Comment:  It is certainly true that there is a blizzard of electronic filings in an asbestos case in the Circuit Court for Baltimore City.  There could easily be 3000-4000 electronic filings for any particular trial cluster between the time it becomes active to the date of trial, depending on the number of defendants.  Probably at least half of that email is generated in the last 4 months before trial.  At certain deadlines, there might be a new email every five minutes all day for a particular trial cluster.  A frequently sued defendant like Garlock may be involved in 12 trial clusters per year.  The argument based on the blizzard of electronic filings, in fairness, cannot be dismissed so easily.  There ought to be some sort of electronic coding or flagging of pleadings that are directed to a specific party. 

Another point is that the asbestos litigation in the Circuit Court for Baltimore City is still subject to the venerable "Case Management Order No. 1", which was signed way back in 1987.  Under that Case Management Order,  the time to respond to defendant-specific requests for admissions was enlarged from 30 days to 60 days.  The Court of Appeals doesn't mention the 60 day time period to respond, so maybe that portion of the Case Management Order has been amended at some point over the years (but I don't think so).

Anyway, assuming a 60 day period to respond, plus three extra days for service, here is how the chronology looked:

April 5, 2002 -- Requests for Admissions served.

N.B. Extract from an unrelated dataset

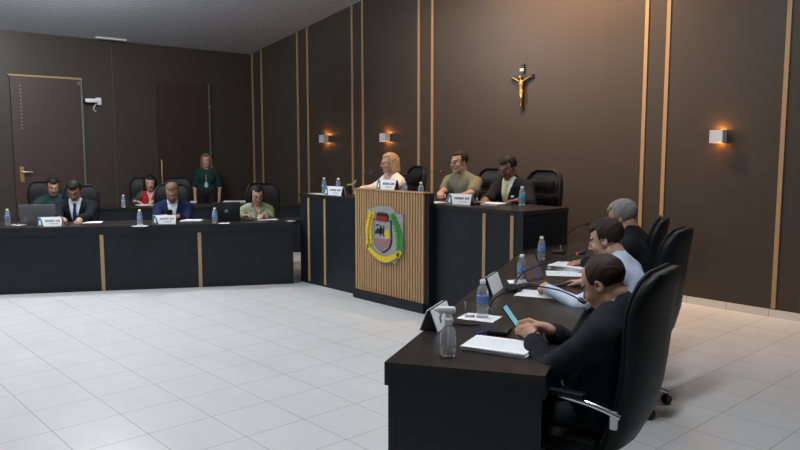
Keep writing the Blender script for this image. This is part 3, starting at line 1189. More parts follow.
    for it in tops:
        kind = it['kind']
        mt = it['mat']
        mats_ = [mt] + ([it['mat2']] if 'mat2' in it else [])
        if kind in ('shirt', 'tshirt', 'jacket', 'blazer'):
            inf = {'shirt': .008, 'tshirt': .010, 'jacket': .022, 'blazer': .018}[kind] + it.get('inf', 0)
            S = Sdf()
            torso(S, inf)
            for sd in (1, -1):
                if kind == 'tshirt' or it.get('short'):
                    arm(S, sd, inf + .006, .0)
                    el = arms[sd][0]
                    S.ops.pop()
                    S.cone(sh[sd], sh[sd] + (el - sh[sd]) * .80, .050 * g + inf + .006, .050 * g + inf + .004, .03)
                else:
                    arm(S, sd, inf - (.002 if kind == 'shirt' else .004), 1.0, .03, .03 + it.get('cuff', 0) if kind == 'shirt' else .10 + it.get('cuff', 0))
            nz = P + Rt @ np.array([0, 0, .46 * ks])
            if kind == 'shirt':
                S.cone(P + Rt @ np.array([0, .0, .46 * ks]), P + Rt @ np.array([0, .008, .535 * ks]), .072 * g, .063 * g, .015)
            vb, vw = it.get('v', (None, None))

            if kind in ('jacket', 'blazer'):
                S.cone(P + Rt @ np.array([0, -.012, .44 * ks]), P + Rt @ np.array([0, .004, .522 * ks]), .082 * g, .071 * g, .015)

            def cut(F, Pt, vb=vb, vw=vw, kind=kind):
                q = Q(Pt)
                neck = np.hypot(q[..., 0], q[..., 1] + .004) - (.058 if kind in ('tshirt', 'shirt') else .068)
                F = np.maximum(F, -np.maximum(neck, .44 * ks - q[..., 2])) if kind == 'tshirt' else F
                if kind in ('jacket', 'blazer'):
                    nk2 = np.hypot(q[..., 0], q[..., 1] - .055) - .062
                    F = np.maximum(F, -np.maximum(nk2, .455 * ks - q[..., 2]))
                if vb is not None:
                    V = np.maximum(np.abs(q[..., 0]) - np.maximum(0, (q[..., 2] - vb * ks) * vw), np.maximum(-q[..., 1], q[..., 1] - .175))
                    F = np.maximum(F, -np.maximum(V, vb * ks - q[..., 2]))
                F = np.maximum(F, -(q[..., 2] + it.get('hem', .06)))
                if kind in ('jacket', 'blazer', 'shirt', 'tshirt'):
                    F = F + .0022 * np.sin(Pt[..., 0] * 47 + Pt[..., 2] * 38) * np.sin(Pt[..., 1] * 51 - Pt[..., 2] * 29)
                return F
            S.post.append(cut)
            fm2 = None
            if 'mat2' in it:
                def fm2(C):
                    q = Q(C)
                    return (np.abs(q[:, 0]) > it.get('split', .10)).astype(float)
            o = sdf_object(it['name'], S, vox, mats_, root, fm2)
            if 'label' in it:
                o['label'] = it['label']
            if kind in ('jacket', 'blazer') and vb is not None:
                S2 = Sdf()
                torso(S2, inf + .007)

                def lap(F, Pt, vb=vb, vw=vw):
                    q = Q(Pt)
                    e = np.abs(q[..., 0]) - (q[..., 2] - vb * ks) * vw
                    wd = .012 + .045 * np.clip((q[..., 2] / ks - vb) / .2, 0, 1)
                    F = np.maximum(F, np.maximum(-e, e - wd))
                    F = np.maximum(F, np.maximum(vb * ks + .01 - q[..., 2], q[..., 2] - .47 * ks))
                    return np.maximum(F, .03 - q[..., 1])
                S2.post.append(lap)
                sdf_object('lapel', S2, vox, [mt], o)
        elif kind == 'tie':
            S = Sdf()
            torso(S, .017)
            S.ell(P + Rt @ np.array([0, .075, .475 * ks]), (.02, .018, .022), .01, Rt)

            def cut(F, Pt):
                q = Q(Pt)
                wd = .016 + .022 * np.clip((.44 * ks - q[..., 2]) / .3, 0, 1)
                F = np.maximum(F, np.abs(q[..., 0]) - wd)
                F = np.maximum(F, np.maximum(.04 - q[..., 1], .06 - q[..., 2]))
                return np.maximum(F, q[..., 2] - .50 * ks)
            S.post.append(cut)
            sdf_object('tie', S, min(vox, .007), [mt], root)
        elif kind == 'patch':       # a small thing worn on the chest: badge, pin, ribbon
            x0, z0, wx, wz = it['rect']
            S = Sdf()
            torso(S, it.get('inf', .03))

            def cut(F, Pt):
                q = Q(Pt)
                F = np.maximum(F, np.maximum(np.abs(q[..., 0] - x0) - wx, np.abs(q[..., 2] - z0 * ks) - wz))
                return np.maximum(F, .03 - q[..., 1])
            S.post.append(cut)
            sdf_object(it['name'], S, .004, [mt], root)
    # trousers and shoes
    mt = cloth_mat('trousers_%.3f_%.3f_%.3f' % tuple(bottom), bottom)
    S = Sdf()
    S.ell(P + np.array([0, -.015, .02]), (.178 * bulk, .14 * bulk, .12), .04)
    for s in (1, -1):
        if stand:
            S.cone(P + np.array([s * .09, 0, -.05]), np.array([s * .10, .02, .50]), .094, .07, .04)
            S.cone(np.array([s * .10, .02, .50]), np.array([s * .10, -.02, .10]), .068, .06, .02)
        else:
            S.cone(P + np.array([s * hx, .02, -.01]), np.array([s * .13, .42, hipz - .02]), .088, .068, .04)
            S.cone(np.array([s * .13, .42, hipz - .02]), np.array([s * .13, .40, .10]), .066, .056, .02)
    sdf_object('trousers', S, max(vox, .0085), [mt], root)
    for s in (1, -1):
        S = Sdf()
        if stand:
            S.cone(np.array([s * .10, -.04, .048]), np.array([s * .125, .17, .036]), .044, .034, .02)
        else:
            S.cone(np.array([s * .13, .375, .048]), np.array([s * .155, .58, .036]), .044, .034, .02)

        def sole(F, Pt):
            return np.maximum(F, .003 - Pt[..., 2])
        S.post.append(sole)
        sdf_object('shoe', S, .009, [M_LEATHER], root)
    # hair
    S = Sdf()
    st = hair['style']
    vol = hair.get('vol', 0)
    S.ell(H((0, -.018, .042)), np.array([.082 + vol, .102 + vol, .087 + vol]) * hs, .02, Rh)
    if st in ('long', 'wavy', 'bob'):
        ln = {'long': .23, 'wavy': .22, 'bob': .125}[st]
        for s in (1, -1):
            S.cone(H((s * .066, -.02, .04)), H((s * (.078 + vol), -.015 + hair.get('fwd', 0), .03 - ln)), .030 + vol, .026 + vol * .6, .03)
        S.cone(H((0, -.075, .02)), H((0, -.085, .03 - ln)), .062 + vol, .05 + vol * .6, .03)
        for s in (1, -1):
            S.cone(H((s * .04, -.07, 0)), H((s * .055, -.06, .02 - ln)), .04, .035, .03)
    if st == 'bun':
        S.ell(H((0, -.125, .03)), (.04, .035, .04), .01, Rh)
    z1 = hair.get('line', .066) + .010
    y0 = hair.get('front', .026)
    bald = hair.get('bald', 0)

    def hcut(F, Pt):
        q = (Pt - Hc) @ Rh / hs
        x, y, zz = q[..., 0], q[..., 1], q[..., 2]
        ang = .35
        lineh = z1 + bald - .004 + np.clip(np.abs(x) - .012, 0, 1) ** 2 * 5.5 * (1 if not bald else 2)
        front = y - y0
        if bald:                # receding: nothing left in front of a line that bends forward at the temples
            lineh = lineh * 0 + .5
            front = y - (y0 + .026 * np.clip(np.abs(x) / .075, 0, 1) ** 2)
        face = np.minimum(front, lineh - zz)
        F = np.maximum(F, face)
        edge = np.maximum(-front, zz - lineh) + .004 * np.sin(x * 190) * np.sin(zz * 140 + 1)
        F = F + .0048 * (1 - np.clip(edge / .024, 0, 1)) * np.clip((y + .01) / .03, 0, 1)
        if st in ('short', 'bun'):
            F = np.maximum(F, -(zz + .062 + .35 * (y + .06) * 0))
            ear = np.minimum(np.minimum(y + .030, .012 - zz), np.abs(x) - .05)
            F = np.maximum(F, ear)
            F = np.maximum(F, np.minimum(-.02 - zz, y + .055))
        a = hair.get('amp', .0018)
        F = F + a * (np.sin(x * 260 + 5 * np.sin(zz * 60 + y * 30)) * .8 + .5 * np.sin(y * 90 + zz * 120 + x * 40))
        return F
    S.post.append(hcut)
    sdf_object('hair', S, min(vox, .0065), [hair['mat']], root, smooth_it=0)
    if glasses:
        gm = glasses
        mb = MB()
        def G(x, y, z_):
            return tuple(H((x, y, z_)))
        for s in (1, -1):
            loop = [(s * .033 + .024 * math.cos(a) * (abs(math.cos(a)) ** -.35 if abs(math.cos(a)) > .05 else 1), .004 + .0165 * math.sin(a) * (abs(math.sin(a)) ** -.35 if abs(math.sin(a)) > .05 else 1))
                    for a in [2 * PI * k / 16 for k in range(16)]]
            mb.tube([G(x, .108 - abs(x) * .12, z_) for x, z_ in loop], .0022 * hs, 6, True)
            mb.tube([G(s * .060, .101, .010), G(s * .080, .06, .010), G(s * .086, -.01, .008)], .002 * hs, 6)
        mb.tube([G(-.01, .107, .008), G(0, .110, .010), G(.01, .107, .008)], .002 * hs, 6)
        mb.build('glasses', gm, root, True)
    return root, origin, H, Rw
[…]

Friday, June 7, 2002 -- Responses to requests for admissions due.

June 11, 2002 -- A couple of other defendants moved to withdraw or amend their deemed admissions, which motion was later granted by the trial court.

June 17, 2002 -- Garlock's motion to withdraw or amend deemed admissions filed.

June 24, 2003 -- Garlock's motion denied.

June 26, 2002 -- Start of trial.

In sum, the defendant here was only 10 days late in responding to the requests for admissions, which puts the plaintiff's claims of prejudice in a little better perspective.